▸ **Given material**
+++++

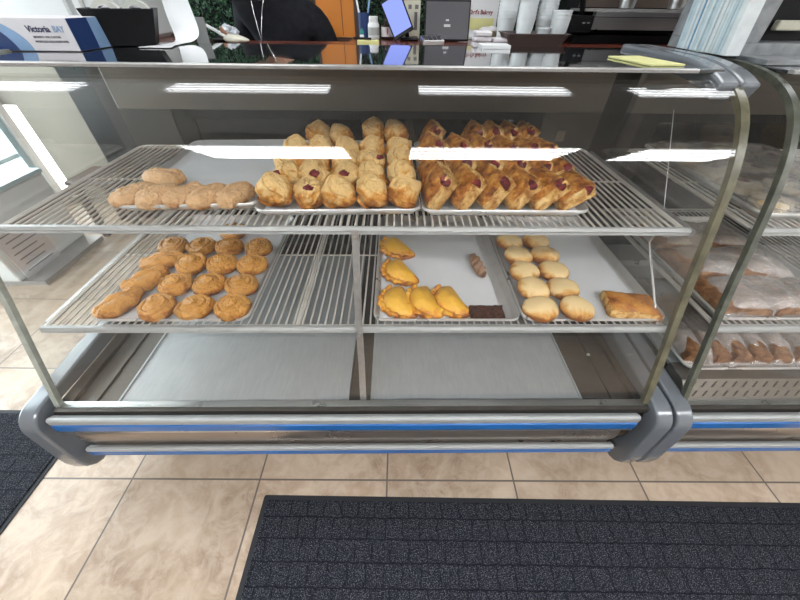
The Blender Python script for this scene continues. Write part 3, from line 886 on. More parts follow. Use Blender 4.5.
# --- round buns -------------------------------------------------------
def bun(seed):
    def mk(r):
        def fn(v):
            x = v.x * .050; y = v.y * .049
            z = (sgnpow(v.z, .85) * .5 + .5) * .052
            if v.z < 0: x *= (1 - .22 * v.z * v.z); y *= (1 - .22 * v.z * v.z)
            d = .003 * nz(x, y, z, 22, seed) + .0006 * nz(x, y, z, 120, seed)
            z += .003 * nz(x, y, 0, 30, seed + 3) * (1 if v.z > 0 else 0)
            return (x + d * v.x, y + d * v.y, max(0, z))
        part_from(shape(fn, 5), 'crust', M['bun'], r)
    return mk
BN = variant_set('round_bun', 'bun', 'pale round buns on the lower shelf', [bun(1), bun(2), bun(3)])
rw = ['fifth and rearmost pair', 'fourth pair from the front', 'third pair from the front', 'second pair from the front', 'front pair']
bs = [(.446, 1.105, .552, 1.110), (.452, 1.010, .556, 1.012), (.448, .915, .553, .917), (.450, .822, .552, .820), (.449, .728, .555, .728)]
for j, (xa, ya, xb, yb) in enumerate(bs):
    put(BN, rd.randrange(3), (xa, ya, ZLF), (radians(rd.uniform(-6, 8)), radians(rd.uniform(-5, 5)), rd.uniform(0, 6)), 'pale round bun, left one of the ' + rw[j], 1.05)
    put(BN, rd.randrange(3), (xb, yb, ZLF), (radians(rd.uniform(-6, 8)), radians(rd.uniform(-5, 5)), rd.uniform(0, 6)), 'pale round bun, right one of the ' + rw[j], 1.05)
r = thing('puff_pastry_square', 'amber rectangular puff pastry alone at the front right of the bun pan', 'pastry', (.742, .752, ZLF), (0, 0, radians(-10)))
mb = slab(.138, .092, .036, 21, .0022, .008, (26, 20, 12)); mb.build('crust', [M['feta'], M['strudel_cut']], r, True, world=False, sharp=60)

# ================================================================== NEIGHBOUR CASE GOODS
def wrap(name, x0, x1, y0, y1, z0, h, mat, label, seed, group, cat='plastic wrap', amp=.014):
    vs = []; fs = []; nx, ny = 44, 44
    for j in range(ny + 1):
        for i in range(nx + 1):
            u = i / nx * 2 - 1; v_ = j / ny * 2 - 1
            x = (x0 + x1) / 2 + u * (x1 - x0) / 2; y = (y0 + y1) / 2 + v_ * (y1 - y0) / 2
            e = (1 - abs(u) ** 6) * (1 - abs(v_) ** 6)
            z = z0 + h * e + amp * (nz(x, y, 0, 14, seed) + .5 * nz(x, y, 0, 40, seed)) * e
            vs.append((x, y, max(z, z0)))
    for j in range(ny):
        for i in range(nx):
            a = j * (nx + 1) + i; fs.append((a, a + 1, a + nx + 2, a + nx + 1))
    mb = MB().add(vs, fs)
    o = single(mb, name, mat, label, cat, group, smooth=True)
    o.modifiers.new('thickness', 'SOLIDIFY').thickness = .0006
    return o
# upper shelf: pan of pale cream pastries under film
make_tray(1.03, 1.50, .83, 1.45, ZU + .001, 'sheet pan of pale pastries on the upper shelf of the neighbouring case')
def pale(seed):
    def mk(r):
        def fn(v):
            x = v.x * .064; y = v.y * .052; z = (sgnpow(v.z, .6) * .5 + .5) * .036; d = .005 * nz(x, y, z, 30, seed)
            return (x + d * v.x, y + d * v.y, max(0, z + d * v.z))
        part_from(shape(fn, 4), 'crust', M['palecake'], r)
        def fr(v): return (v.x * .020 + .004 * nz(v.x, v.y, v.z, 3, seed), v.y * .014, .034 + v.z * .007)
        part_from(shape(fr, 3), 'filling', M['cherry'], r)
    return mk
PC = variant_set('cream_pastry', 'pastry', 'pale pastries under film in the neighbouring case', [pale(1), pale(2)])
n = 0
for j, y in enumerate((.90, 1.02, 1.14, 1.26, 1.38)):
    for i, x in enumerate((1.105, 1.25, 1.40)):
        put(PC, n, (x, y, ZU + .007), (0, 0, rd.uniform(0, 3)), 'pale pastry with red centre under film, row %s, %s' % (['nearest the glass', 'second from the glass', 'in the middle', 'second from the back', 'at the back'][j], ['left', 'middle', 'right'][i]), 1.0); n += 1
wrap('cling_film', 1.035, 1.495, .835, 1.445, ZU + .028, .032, M['film'], 'wrinkled clear film over the pale pastries on the upper shelf of the neighbouring case', 3, 'films and bags in the neighbouring case')
# middle shelf: wrapped loaves
make_tray(.995, 1.46, .695, 1.34, ZL + .001, 'sheet pan of film-wrapped flat loaves on the lower shelf of the neighbouring case')
def loaf(seed):
    def mk(r):
        mb = slab(.15, .16, .036, seed, .001, .010, (16, 16, 6)); mb.mi = [0] * len(mb.mi)
        mb.build('crust', M['loaf'], r, True, world=False, sharp=60)
    return mk
LF = variant_set('flat_loaf', 'bread', 'flat brown loaves under film in the neighbouring case', [loaf(31), loaf(32)])
for k, (x, y) in enumerate([(1.09, .80), (1.255, .80), (1.085, .98), (1.255, .98), (1.09, 1.16), (1.255, 1.16)]):
    put(LF, k, (x, y, ZL + .007), (0, 0, rd.uniform(-.06, .06)), 'flat brown loaf under film, %s column, %s' % (['left', 'right'][k % 2], ['nearest the glass', 'middle row', 'rear row'][k // 2]), (1.0, 1.0, 1.0))
for k, (y0, y1, w_) in enumerate([(.712, .89, 'nearest the glass'), (.893, 1.07, 'middle one'), (1.073, 1.25, 'rear one')]):
    wrap('plastic_wrap', 1.01, 1.43, y0, y1, ZL + .010, .052, M['bag'], 'cloudy wrinkled plastic wrap over flat loaves, ' + w_, 5 + k, 'films and bags in the neighbouring case', amp=.016)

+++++

▸ **Given request**
Retype the listing exactly. Pictures do not belong in the copy.

▸ **Result below**
The Blender Python script for this scene continues. Write part 3, from line 886 on. More parts follow. Use Blender 4.5.
# --- round buns -------------------------------------------------------
def bun(seed):
    def mk(r):
        def fn(v):
            x = v.x * .050; y = v.y * .049
            z = (sgnpow(v.z, .85) * .5 + .5) * .052
            if v.z < 0: x *= (1 - .22 * v.z * v.z); y *= (1 - .22 * v.z * v.z)
            d = .003 * nz(x, y, z, 22, seed) + .0006 * nz(x, y, z, 120, seed)
            z += .003 * nz(x, y, 0, 30, seed + 3) * (1 if v.z > 0 else 0)
            return (x + d * v.x, y + d * v.y, max(0, z))
        part_from(shape(fn, 5), 'crust', M['bun'], r)
    return mk
BN = variant_set('round_bun', 'bun', 'pale round buns on the lower shelf', [bun(1), bun(2), bun(3)])
rw = ['fifth and rearmost pair', 'fourth pair from the front', 'third pair from the front', 'second pair from the front', 'front pair']
bs = [(.446, 1.105, .552, 1.110), (.452, 1.010, .556, 1.012), (.448, .915, .553, .917), (.450, .822, .552, .820), (.449, .728, .555, .728)]
for j, (xa, ya, xb, yb) in enumerate(bs):
    put(BN, rd.randrange(3), (xa, ya, ZLF), (radians(rd.uniform(-6, 8)), radians(rd.uniform(-5, 5)), rd.uniform(0, 6)), 'pale round bun, left one of the ' + rw[j], 1.05)
    put(BN, rd.randrange(3), (xb, yb, ZLF), (radians(rd.uniform(-6, 8)), radians(rd.uniform(-5, 5)), rd.uniform(0, 6)), 'pale round bun, right one of the ' + rw[j], 1.05)
r = thing('puff_pastry_square', 'amber rectangular puff pastry alone at the front right of the bun pan', 'pastry', (.742, .752, ZLF), (0, 0, radians(-10)))
mb = slab(.138, .092, .036, 21, .0022, .008, (26, 20, 12)); mb.build('crust', [M['feta'], M['strudel_cut']], r, True, world=False, sharp=60)

# ================================================================== NEIGHBOUR CASE GOODS
def wrap(name, x0, x1, y0, y1, z0, h, mat, label, seed, group, cat='plastic wrap', amp=.014):
    vs = []; fs = []; nx, ny = 44, 44
    for j in range(ny + 1):
        for i in range(nx + 1):
            u = i / nx * 2 - 1; v_ = j / ny * 2 - 1
            x = (x0 + x1) / 2 + u * (x1 - x0) / 2; y = (y0 + y1) / 2 + v_ * (y1 - y0) / 2
            e = (1 - abs(u) ** 6) * (1 - abs(v_) ** 6)
            z = z0 + h * e + amp * (nz(x, y, 0, 14, seed) + .5 * nz(x, y, 0, 40, seed)) * e
            vs.append((x, y, max(z, z0)))
    for j in range(ny):
        for i in range(nx):
            a = j * (nx + 1) + i; fs.append((a, a + 1, a + nx + 2, a + nx + 1))
    mb = MB().add(vs, fs)
    o = single(mb, name, mat, label, cat, group, smooth=True)
    o.modifiers.new('thickness', 'SOLIDIFY').thickness = .0006
    return o
# upper shelf: pan of pale cream pastries under film
make_tray(1.03, 1.50, .83, 1.45, ZU + .001, 'sheet pan of pale pastries on the upper shelf of the neighbouring case')
def pale(seed):
    def mk(r):
        def fn(v):
            x = v.x * .064; y = v.y * .052; z = (sgnpow(v.z, .6) * .5 + .5) * .036; d = .005 * nz(x, y, z, 30, seed)
            return (x + d * v.x, y + d * v.y, max(0, z + d * v.z))
        part_from(shape(fn, 4), 'crust', M['palecake'], r)
        def fr(v): return (v.x * .020 + .004 * nz(v.x, v.y, v.z, 3, seed), v.y * .014, .034 + v.z * .007)
        part_from(shape(fr, 3), 'filling', M['cherry'], r)
    return mk
PC = variant_set('cream_pastry', 'pastry', 'pale pastries under film in the neighbouring case', [pale(1), pale(2)])
n = 0
for j, y in enumerate((.90, 1.02, 1.14, 1.26, 1.38)):
    for i, x in enumerate((1.105, 1.25, 1.40)):
        put(PC, n, (x, y, ZU + .007), (0, 0, rd.uniform(0, 3)), 'pale pastry with red centre under film, row %s, %s' % (['nearest the glass', 'second from the glass', 'in the middle', 'second from the back', 'at the back'][j], ['left', 'middle', 'right'][i]), 1.0); n += 1
wrap('cling_film', 1.035, 1.495, .835, 1.445, ZU + .028, .032, M['film'], 'wrinkled clear film over the pale pastries on the upper shelf of the neighbouring case', 3, 'films and bags in the neighbouring case')
# middle shelf: wrapped loaves
make_tray(.995, 1.46, .695, 1.34, ZL + .001, 'sheet pan of film-wrapped flat loaves on the lower shelf of the neighbouring case')
def loaf(seed):
    def mk(r):
        mb = slab(.15, .16, .036, seed, .001, .010, (16, 16, 6)); mb.mi = [0] * len(mb.mi)
        mb.build('crust', M['loaf'], r, True, world=False, sharp=60)
    return mk
LF = variant_set('flat_loaf', 'bread', 'flat brown loaves under film in the neighbouring case', [loaf(31), loaf(32)])
for k, (x, y) in enumerate([(1.09, .80), (1.255, .80), (1.085, .98), (1.255, .98), (1.09, 1.16), (1.255, 1.16)]):
    put(LF, k, (x, y, ZL + .007), (0, 0, rd.uniform(-.06, .06)), 'flat brown loaf under film, %s column, %s' % (['left', 'right'][k % 2], ['nearest the glass', 'middle row', 'rear row'][k // 2]), (1.0, 1.0, 1.0))
for k, (y0, y1, w_) in enumerate([(.712, .89, 'nearest the glass'), (.893, 1.07, 'middle one'), (1.073, 1.25, 'rear one')]):
    wrap('plastic_wrap', 1.01, 1.43, y0, y1, ZL + .010, .052, M['bag'], 'cloudy wrinkled plastic wrap over flat loaves, ' + w_, 5 + k, 'films and bags in the neighbouring case', amp=.016)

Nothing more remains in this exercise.